De acordo com as Diretrizes Curriculares Gerais para a Educação Básica (RES CNE/CEB 04-2010), o respeito aos educandos e aos seus tempos mentais, socioemocionais, culturais e de identidade é um princípio orientador de toda ação educativa, sendo responsabilidade dos sistemas a criação de condições para que crianças, adolescentes, jovens e adultos, com sua diversidade, tenham a oportunidade de receber a formação que corresponda à idade própria de percurso escolar.

O mesmo documento estabelece em seu artigo 21:

São etapas correspondentes a diferentes momentos constitutivos do desenvolvimento educacional:

I - a Educação Infantil, que compreende: a Creche, englobando as diferentes etapas do desenvolvimento da criança até 3 (três) anos e 11 (onze) meses; e a Pré-Escola, com duração de 2 (dois) anos;

II - o Ensino Fundamental, obrigatório e gratuito, com duração de 9 (nove) anos, é organizado e tratado em duas fases: a dos 5 (cinco) anos iniciais e a dos 4 (quatro) anos finais;

III - o Ensino Médio, com duração mínima de 3 (três) anos.

Parágrafo único. Essas etapas e fases têm previsão de idades próprias, as quais, no entanto, são diversas quando se atenta para sujeitos com características que fogem à norma, como é o caso, entre outros:

I - de atraso na matrícula e/ou no percurso escolar;

II - de retenção, repetência e retorno de quem havia abandonado os estudos;

III - de portadores de deficiência limitadora;

IV - de jovens e adultos sem escolarização ou com esta incompleta; (grifo nosso).

De acordo com a Declaração de Hamburgo, 1997, para que haja exercício pleno da cidadania, o diálogo deve fazer parte do processo educativo, social, econômico e cientifico. Compreendemos que a educação inclusiva e EJA, ambas estão atreladas em uma proposta de favorecer este diálogo e o egresso dos alunos, que por diversos motivos abandonaram seus estudos, pois educar os adultos é antes de tudo, envolvê-los num projeto educacional.
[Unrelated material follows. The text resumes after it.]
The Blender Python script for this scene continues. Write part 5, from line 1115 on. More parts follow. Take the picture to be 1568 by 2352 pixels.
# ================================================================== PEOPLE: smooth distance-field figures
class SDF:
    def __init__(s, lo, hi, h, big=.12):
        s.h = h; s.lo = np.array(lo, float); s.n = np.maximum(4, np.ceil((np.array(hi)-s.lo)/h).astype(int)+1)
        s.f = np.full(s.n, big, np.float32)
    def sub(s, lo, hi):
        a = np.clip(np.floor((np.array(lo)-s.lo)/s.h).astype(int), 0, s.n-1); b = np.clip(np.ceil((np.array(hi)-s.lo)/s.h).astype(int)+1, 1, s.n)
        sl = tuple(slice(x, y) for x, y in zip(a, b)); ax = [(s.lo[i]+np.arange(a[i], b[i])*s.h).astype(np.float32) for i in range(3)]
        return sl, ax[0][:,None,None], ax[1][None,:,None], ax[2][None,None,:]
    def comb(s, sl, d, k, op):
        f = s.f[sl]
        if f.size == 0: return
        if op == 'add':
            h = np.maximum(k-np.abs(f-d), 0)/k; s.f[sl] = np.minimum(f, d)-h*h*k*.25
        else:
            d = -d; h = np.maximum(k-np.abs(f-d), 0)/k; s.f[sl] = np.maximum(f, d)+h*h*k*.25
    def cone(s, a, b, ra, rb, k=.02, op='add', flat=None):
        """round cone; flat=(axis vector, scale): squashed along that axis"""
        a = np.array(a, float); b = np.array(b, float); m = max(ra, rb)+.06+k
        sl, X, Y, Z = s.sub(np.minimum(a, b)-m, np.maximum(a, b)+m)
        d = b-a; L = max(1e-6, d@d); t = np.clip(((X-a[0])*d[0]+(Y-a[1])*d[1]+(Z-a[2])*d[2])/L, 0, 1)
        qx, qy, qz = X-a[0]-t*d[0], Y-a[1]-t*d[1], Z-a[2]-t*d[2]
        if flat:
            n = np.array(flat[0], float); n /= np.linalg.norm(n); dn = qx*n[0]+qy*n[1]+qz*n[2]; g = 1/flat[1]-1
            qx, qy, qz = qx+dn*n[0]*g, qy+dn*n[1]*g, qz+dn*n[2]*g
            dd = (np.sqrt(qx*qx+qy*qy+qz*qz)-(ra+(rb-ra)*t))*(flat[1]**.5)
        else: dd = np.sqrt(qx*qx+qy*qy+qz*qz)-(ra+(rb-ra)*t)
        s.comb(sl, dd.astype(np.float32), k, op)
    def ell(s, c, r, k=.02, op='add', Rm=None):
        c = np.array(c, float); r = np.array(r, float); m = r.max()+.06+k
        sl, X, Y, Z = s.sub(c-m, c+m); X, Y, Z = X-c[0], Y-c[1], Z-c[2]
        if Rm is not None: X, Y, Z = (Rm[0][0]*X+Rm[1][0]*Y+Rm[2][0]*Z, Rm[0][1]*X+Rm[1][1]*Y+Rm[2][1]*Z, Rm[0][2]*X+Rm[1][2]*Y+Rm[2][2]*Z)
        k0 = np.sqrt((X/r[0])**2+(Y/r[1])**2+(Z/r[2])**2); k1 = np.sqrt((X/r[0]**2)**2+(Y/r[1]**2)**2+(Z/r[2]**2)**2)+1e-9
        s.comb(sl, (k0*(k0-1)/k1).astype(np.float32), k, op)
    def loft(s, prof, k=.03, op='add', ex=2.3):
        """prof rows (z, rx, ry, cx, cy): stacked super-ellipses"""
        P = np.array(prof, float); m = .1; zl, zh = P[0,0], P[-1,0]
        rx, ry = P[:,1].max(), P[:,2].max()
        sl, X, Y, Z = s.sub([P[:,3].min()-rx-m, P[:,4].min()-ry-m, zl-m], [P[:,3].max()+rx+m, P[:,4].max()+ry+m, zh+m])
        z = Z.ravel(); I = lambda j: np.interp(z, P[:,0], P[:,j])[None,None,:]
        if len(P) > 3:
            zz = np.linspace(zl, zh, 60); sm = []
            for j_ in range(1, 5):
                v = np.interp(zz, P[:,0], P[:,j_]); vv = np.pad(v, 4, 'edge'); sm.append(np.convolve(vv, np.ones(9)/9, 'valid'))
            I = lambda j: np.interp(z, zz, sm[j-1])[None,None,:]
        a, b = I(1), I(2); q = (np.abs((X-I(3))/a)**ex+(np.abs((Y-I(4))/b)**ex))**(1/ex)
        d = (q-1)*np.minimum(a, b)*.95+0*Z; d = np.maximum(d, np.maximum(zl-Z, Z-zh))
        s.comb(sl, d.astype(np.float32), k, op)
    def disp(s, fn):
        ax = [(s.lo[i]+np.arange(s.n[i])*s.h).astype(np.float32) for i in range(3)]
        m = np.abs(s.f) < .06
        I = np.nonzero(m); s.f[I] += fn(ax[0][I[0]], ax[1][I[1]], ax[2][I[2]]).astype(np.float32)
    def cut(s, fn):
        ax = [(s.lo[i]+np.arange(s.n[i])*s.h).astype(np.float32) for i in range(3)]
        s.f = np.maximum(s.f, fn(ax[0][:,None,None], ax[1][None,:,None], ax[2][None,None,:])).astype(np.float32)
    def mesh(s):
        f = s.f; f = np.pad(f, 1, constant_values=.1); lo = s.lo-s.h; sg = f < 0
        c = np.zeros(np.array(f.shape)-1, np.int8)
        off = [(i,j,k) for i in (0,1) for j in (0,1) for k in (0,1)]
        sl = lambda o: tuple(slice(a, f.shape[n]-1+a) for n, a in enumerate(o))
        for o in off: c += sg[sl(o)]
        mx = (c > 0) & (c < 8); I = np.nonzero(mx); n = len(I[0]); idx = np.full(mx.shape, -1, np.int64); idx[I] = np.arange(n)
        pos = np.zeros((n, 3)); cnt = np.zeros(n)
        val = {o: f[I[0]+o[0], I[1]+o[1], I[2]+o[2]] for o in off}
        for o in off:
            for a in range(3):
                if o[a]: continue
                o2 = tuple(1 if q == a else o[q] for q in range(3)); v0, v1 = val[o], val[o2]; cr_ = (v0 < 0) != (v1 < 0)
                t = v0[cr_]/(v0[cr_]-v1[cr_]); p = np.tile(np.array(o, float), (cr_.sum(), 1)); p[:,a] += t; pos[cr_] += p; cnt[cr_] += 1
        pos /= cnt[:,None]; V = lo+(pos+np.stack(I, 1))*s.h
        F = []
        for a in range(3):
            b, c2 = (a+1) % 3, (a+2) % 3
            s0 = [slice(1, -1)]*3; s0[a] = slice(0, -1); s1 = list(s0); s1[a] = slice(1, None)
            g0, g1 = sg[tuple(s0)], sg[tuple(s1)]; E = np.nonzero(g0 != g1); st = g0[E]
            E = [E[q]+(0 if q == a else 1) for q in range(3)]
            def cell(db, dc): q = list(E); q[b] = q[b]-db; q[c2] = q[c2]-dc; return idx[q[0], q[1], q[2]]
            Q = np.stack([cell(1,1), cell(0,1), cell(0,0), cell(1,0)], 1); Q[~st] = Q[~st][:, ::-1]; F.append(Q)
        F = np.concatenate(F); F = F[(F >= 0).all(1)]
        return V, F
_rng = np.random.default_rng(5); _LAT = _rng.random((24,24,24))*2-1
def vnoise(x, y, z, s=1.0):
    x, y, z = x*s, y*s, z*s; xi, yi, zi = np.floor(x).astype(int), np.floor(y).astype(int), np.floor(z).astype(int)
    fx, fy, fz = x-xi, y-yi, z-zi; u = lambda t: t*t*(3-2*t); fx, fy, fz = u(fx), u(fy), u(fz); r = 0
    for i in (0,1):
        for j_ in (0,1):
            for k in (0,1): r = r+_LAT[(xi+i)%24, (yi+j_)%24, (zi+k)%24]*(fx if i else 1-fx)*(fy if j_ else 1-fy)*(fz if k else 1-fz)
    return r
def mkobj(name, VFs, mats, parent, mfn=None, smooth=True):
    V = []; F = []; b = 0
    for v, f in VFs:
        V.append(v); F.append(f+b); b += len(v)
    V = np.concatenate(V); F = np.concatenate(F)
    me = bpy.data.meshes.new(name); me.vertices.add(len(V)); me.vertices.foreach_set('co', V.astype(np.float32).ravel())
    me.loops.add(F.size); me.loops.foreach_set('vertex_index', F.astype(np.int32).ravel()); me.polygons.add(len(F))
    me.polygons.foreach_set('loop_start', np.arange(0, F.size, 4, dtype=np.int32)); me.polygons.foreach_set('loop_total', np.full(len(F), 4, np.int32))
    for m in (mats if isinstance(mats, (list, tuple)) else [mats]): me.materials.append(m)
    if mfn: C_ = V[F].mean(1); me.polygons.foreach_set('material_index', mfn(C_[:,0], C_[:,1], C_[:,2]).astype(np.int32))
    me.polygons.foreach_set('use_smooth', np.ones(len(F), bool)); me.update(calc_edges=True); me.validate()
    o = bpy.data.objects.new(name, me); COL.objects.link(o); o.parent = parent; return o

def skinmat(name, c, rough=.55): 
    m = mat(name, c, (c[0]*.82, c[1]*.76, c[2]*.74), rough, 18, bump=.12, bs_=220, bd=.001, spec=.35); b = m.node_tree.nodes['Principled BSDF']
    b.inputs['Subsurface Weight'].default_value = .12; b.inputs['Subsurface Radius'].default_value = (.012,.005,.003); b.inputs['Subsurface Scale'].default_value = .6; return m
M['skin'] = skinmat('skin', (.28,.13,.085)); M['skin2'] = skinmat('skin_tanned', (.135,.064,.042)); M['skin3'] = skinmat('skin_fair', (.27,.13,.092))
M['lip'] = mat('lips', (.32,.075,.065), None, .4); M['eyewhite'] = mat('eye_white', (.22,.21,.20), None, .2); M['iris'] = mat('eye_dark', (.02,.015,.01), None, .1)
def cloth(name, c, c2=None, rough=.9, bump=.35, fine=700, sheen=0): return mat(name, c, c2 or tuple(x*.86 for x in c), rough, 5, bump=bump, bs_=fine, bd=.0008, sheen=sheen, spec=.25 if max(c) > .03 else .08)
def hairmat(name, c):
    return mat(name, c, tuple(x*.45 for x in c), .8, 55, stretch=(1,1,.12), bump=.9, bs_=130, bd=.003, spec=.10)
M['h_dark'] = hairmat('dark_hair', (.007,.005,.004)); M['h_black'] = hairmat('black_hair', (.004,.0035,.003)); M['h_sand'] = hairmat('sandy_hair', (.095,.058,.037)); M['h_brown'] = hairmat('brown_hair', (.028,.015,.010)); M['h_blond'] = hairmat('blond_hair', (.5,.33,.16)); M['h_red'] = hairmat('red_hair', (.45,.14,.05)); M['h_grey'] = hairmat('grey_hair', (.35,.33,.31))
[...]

Sendo assim, a oferta da modalidade EJA com garantia de acesso ao AEE, deve ser considerada como validação do direito de acesso à educação para pessoas com deficiência fora da idade de escolarização obrigatória, em respeito às peculiaridades de sua idade cronológica, o nível de escolarização ou a ausência dela, bem como o restante da clientela que interagirá com o educando propiciando preparo para o convívio em sociedade na sua faixa etária correspondente.